This 'White Privilege Checklist' For Students Is EVERYTHING

"I can choose blemish cover or bandages in flesh color"

Making the rounds at San Diego State University is a new quiz giving students in a sociology class a chance to earn extra credit by rating their level of "white privilege."

This "White Privilege Checklist" offered by Professor Dae Elliott includes a list of 20 questions that demonstrate how “racial privilege is one form of privilege.” The often ridiculous questions go as far as to ask students about the prevalence of bandages that match a certain skin tone in the market place, along with questions about having the "privilege" of being late to important meetings. Some samples:

I can choose blemish cover or bandages in flesh color and have them more or less match my skin.

I can be late to a meeting without having the lateness reflect on my race.

I am not made acutely aware that my shape, bearing, or body odor will be taken as a reflection on my race.

I can enroll in a class at college and be sure that the majority of my professors will be of my race.

The quiz finishes by urging students to be aware of other privileges like “gender, sexual orientation, class, and religion.” Once complete, students then add up their scores to determine their level of privilege; the higher the score, the whiter the privilege.

Extra credit comes only after students ask a set of follow-up questions from the professor such as: “Were you surprised by your score, or did it confirm what you already knew? Why is privilege normally invisible and what does it feel like to make it visible? Do you think this exercise is different for white students than for students of color? For black students than for Asian, Indian, Latino/a students, or other students of color?”

Speaking with The College Fix, Professor Elliott said she only wanted to highlight "invisible" injustices.

“Only through processes that allow us to share intersubjectively, weigh all of our perspectives according to amount of shareable empirical evidence can we approximate an objective understanding of our society,” she said. “It may never be perfect, in fact, I am sure we will always be improving but it is a better response if we are truly seekers of what is truth, what is reality.

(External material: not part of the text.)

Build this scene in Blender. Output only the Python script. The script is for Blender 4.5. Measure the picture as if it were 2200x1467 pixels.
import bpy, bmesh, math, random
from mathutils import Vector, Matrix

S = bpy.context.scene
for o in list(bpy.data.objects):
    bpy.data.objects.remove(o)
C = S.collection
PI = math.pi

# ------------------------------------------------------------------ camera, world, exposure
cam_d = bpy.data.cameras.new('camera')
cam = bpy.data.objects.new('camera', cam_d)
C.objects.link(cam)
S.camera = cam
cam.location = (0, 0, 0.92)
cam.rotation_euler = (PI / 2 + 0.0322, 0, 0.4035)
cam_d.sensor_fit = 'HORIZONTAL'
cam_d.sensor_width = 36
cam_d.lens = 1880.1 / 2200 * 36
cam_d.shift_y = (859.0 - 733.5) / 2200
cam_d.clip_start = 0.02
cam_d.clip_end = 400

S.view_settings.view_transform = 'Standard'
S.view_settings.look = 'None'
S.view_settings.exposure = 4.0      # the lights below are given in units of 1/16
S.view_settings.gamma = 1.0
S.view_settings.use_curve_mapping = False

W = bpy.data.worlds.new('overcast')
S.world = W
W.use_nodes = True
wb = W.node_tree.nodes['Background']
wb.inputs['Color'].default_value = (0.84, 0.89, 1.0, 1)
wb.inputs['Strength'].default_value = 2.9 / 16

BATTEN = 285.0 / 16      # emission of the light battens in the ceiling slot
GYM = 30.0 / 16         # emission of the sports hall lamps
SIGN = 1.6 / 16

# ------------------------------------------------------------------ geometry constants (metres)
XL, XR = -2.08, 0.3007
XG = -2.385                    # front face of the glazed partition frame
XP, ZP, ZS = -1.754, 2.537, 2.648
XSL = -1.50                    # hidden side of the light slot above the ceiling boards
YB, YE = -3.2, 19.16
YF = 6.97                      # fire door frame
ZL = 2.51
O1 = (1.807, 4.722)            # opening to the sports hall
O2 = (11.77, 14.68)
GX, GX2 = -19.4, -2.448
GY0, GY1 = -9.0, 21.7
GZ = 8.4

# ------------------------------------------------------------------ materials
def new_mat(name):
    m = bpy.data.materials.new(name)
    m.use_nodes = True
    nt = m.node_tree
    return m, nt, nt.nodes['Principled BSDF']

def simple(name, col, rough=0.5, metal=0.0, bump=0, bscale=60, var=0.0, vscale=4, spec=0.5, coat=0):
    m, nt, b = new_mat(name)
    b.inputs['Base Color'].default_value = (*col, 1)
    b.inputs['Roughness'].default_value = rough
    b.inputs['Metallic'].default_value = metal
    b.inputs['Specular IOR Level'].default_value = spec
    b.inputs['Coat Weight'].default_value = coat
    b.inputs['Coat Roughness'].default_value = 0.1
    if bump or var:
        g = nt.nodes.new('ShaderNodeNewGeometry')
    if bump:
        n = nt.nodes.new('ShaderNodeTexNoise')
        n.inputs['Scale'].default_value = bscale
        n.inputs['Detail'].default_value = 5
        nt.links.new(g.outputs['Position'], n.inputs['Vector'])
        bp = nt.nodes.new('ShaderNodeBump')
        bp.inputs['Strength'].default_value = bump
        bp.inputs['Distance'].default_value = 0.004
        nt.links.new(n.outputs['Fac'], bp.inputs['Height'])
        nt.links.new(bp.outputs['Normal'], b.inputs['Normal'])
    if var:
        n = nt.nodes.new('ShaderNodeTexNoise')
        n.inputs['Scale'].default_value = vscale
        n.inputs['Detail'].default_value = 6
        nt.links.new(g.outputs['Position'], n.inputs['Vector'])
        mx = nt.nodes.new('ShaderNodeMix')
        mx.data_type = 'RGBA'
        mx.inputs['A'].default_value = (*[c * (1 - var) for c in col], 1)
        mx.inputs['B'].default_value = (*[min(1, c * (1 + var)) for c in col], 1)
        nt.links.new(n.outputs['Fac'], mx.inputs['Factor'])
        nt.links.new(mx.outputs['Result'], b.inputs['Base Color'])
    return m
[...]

In a society that values fairness, our injustices that are institutionalized are often made invisible.”

She added that her questions ask "students to step out of their subjectivity, extend their understanding and begin to be a conscious part of understanding and hence gaining more power and agency to effect change.”

San Diego State University College Republicans President Brandon Jones blasted the quiz as just "another attempt by the Left, and Professor Elliot, to divide America."

“The Left’s political goal is to ensure that minorities in America perpetuate that their primary problem is white racism. This only furthers the portrayal of minorities in America as victims and does nothing to help contribute to their advancement in society,” Jones told The College Fix.